Today, the electoral boards in Island Lake will meet — again — to determine if mayoral candidate Charles Amrich and trustee candidate Tony Sciarrone will be on the April 9 ballot in this small Lake County suburb. Or not.

The hearings to determine whether their candidacies are valid have gone on for weeks. Seven potential witnesses have been subpoenaed for today alone. The electoral boards hearing the cases have been constituted and reconstituted — including one episode in which the village’s mayor, Debbie Herrmann, had to recuse herself from the board hearing Sciarrone’s challenge when his lawyer said she might be called as a witness.

Island Lake is a political fever swamp. Its residents are in the unfortunate position of watching one slate of candidates fight to get on the ballot while the opposing faction controls the electoral board that is meant to decide — impartially — whether they are eligible.

As Dr. Phil might say, “How’s that working for you, Island Lake?”

It’s entirely legal. Illinois municipalities, school districts and townships are empowered to form their own electoral boards to hear challenges to candidacies. A county electoral board hears the other challenges from park and library boards.

After failing in 2005, Cook County Clerk David Orr is going to try again this year to change state law to eliminate municipal, school and township electoral boards, at least in Cook County. We implore our suburban legislators to get behind him, and other county clerks also to get on board.

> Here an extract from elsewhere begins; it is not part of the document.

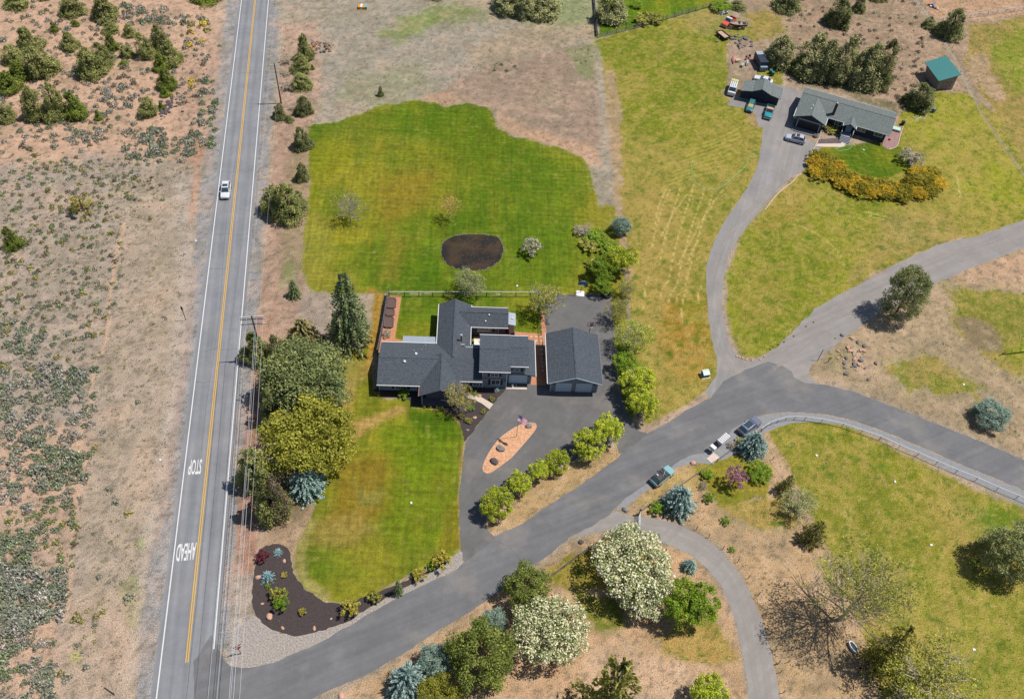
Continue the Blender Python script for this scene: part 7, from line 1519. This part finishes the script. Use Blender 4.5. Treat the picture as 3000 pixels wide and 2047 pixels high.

Under Orr’s upcoming proposal, the Cook County Electoral Board would hear all challenges. The board is made up of lawyers, familiar with election law, from the clerk’s, circuit clerk’s and state’s attorney’s offices.

Besides greater impartiality, county electoral boards are faster and their rulings are more consistent and less likely to be overturned in the courts. While most municipal electoral boards are run by honest people trying to follow election law, many of them might hear a case only every few years. And the few “bad apples” that are more interested in politics than impartiality can do a lot of damage — they can dismiss candidates for trifling reasons, or drag out hearings so a candidate has less time to organize a campaign or to appeal his dismissal from the ballot.

Delayed rulings have caused confusion on voter ballots, where some disqualified candidates still appear and some qualified candidates don’t.

Lake County Clerk Willard Helander has called the Island Lake hearings “a serious impediment to the right of the candidate to seek judicial review if removed from the ballot.”

The sticking point here is taking power away from municipalities and giving it to the county, which would have to hire additional hearing officers to handle the workload. That’s not a small thing. But deciding whether a candidate has correctly followed election law isn’t something local officials have more insight over.

There are many decent people who want to run and to serve who are faced with hassles and delays and may even have to hire lawyers. We think Orr has a sensible solution, and we hope it gets serious consideration.